RECORDED DATA:
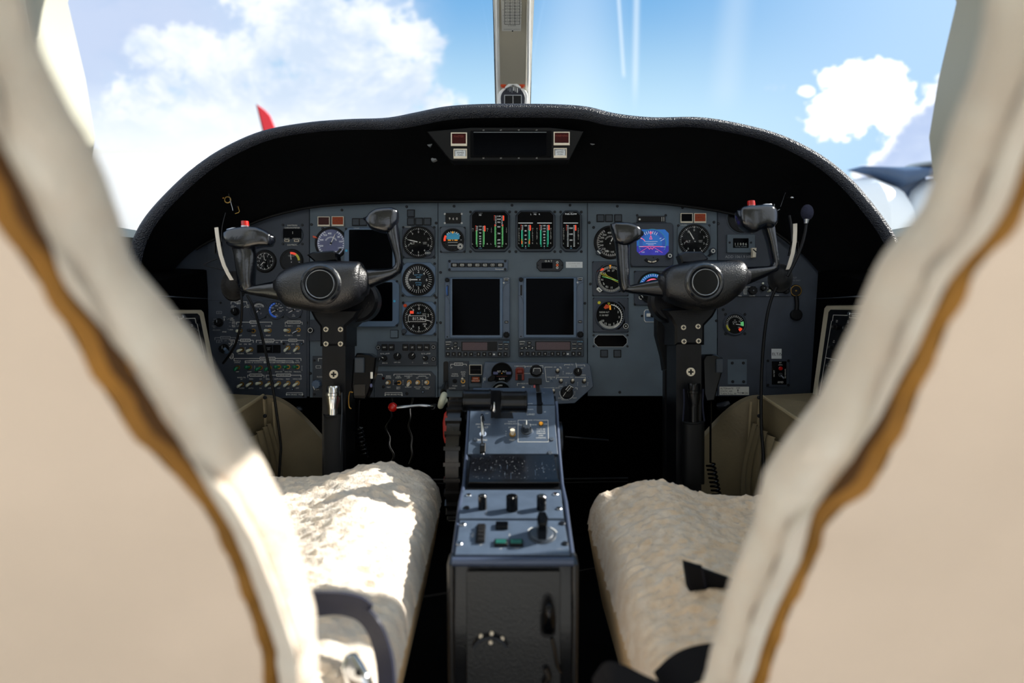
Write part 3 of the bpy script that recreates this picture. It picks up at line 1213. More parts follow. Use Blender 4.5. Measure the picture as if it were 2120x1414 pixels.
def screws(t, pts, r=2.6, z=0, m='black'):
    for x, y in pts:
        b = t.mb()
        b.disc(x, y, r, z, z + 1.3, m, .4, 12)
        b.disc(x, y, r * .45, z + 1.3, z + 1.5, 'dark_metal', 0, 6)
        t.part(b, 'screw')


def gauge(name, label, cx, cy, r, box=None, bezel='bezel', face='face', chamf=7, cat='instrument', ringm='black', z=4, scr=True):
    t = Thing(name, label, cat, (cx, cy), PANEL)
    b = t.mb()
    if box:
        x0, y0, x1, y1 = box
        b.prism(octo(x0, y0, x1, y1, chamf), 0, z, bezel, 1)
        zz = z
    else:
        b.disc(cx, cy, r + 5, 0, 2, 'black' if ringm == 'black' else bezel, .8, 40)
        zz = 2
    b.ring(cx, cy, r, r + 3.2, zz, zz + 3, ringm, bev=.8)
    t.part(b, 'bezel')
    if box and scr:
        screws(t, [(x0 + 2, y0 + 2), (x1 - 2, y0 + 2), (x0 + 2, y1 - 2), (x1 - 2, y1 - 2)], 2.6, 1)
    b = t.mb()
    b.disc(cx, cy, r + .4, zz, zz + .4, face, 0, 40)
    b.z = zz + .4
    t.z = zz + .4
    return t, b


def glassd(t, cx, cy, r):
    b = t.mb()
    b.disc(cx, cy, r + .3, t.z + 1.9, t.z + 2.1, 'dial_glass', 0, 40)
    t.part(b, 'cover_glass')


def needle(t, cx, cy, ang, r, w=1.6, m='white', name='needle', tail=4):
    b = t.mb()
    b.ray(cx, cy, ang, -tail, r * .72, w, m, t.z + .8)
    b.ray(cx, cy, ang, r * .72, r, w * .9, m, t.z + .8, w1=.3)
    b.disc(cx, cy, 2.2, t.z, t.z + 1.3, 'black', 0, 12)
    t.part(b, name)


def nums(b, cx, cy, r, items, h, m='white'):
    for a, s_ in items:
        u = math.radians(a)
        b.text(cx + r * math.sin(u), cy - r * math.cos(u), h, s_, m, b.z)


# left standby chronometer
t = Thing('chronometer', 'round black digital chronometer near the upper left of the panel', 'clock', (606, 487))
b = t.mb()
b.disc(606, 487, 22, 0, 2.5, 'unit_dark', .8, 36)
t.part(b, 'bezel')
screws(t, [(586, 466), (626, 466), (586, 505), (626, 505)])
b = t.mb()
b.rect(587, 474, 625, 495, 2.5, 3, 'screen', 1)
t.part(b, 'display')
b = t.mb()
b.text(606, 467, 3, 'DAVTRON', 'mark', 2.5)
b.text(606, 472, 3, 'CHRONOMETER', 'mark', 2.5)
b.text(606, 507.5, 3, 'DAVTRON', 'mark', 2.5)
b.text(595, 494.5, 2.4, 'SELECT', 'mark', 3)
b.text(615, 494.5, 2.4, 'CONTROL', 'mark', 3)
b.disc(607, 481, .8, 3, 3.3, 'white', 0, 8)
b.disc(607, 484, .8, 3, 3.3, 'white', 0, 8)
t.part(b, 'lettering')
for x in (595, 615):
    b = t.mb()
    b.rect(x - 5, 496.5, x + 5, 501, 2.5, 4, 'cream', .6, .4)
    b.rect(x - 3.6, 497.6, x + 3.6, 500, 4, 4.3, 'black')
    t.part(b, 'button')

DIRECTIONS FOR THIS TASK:
Repeat, exactly and in full, each line from the start of the data to the line that contains "t.part(b, 'screw')". Pictures do not go in.

RESPONSE TO THE TASK:
Write part 3 of the bpy script that recreates this picture. It picks up at line 1213. More parts follow. Use Blender 4.5. Measure the picture as if it were 2120x1414 pixels.
def screws(t, pts, r=2.6, z=0, m='black'):
    for x, y in pts:
        b = t.mb()
        b.disc(x, y, r, z, z + 1.3, m, .4, 12)
        b.disc(x, y, r * .45, z + 1.3, z + 1.5, 'dark_metal', 0, 6)
        t.part(b, 'screw')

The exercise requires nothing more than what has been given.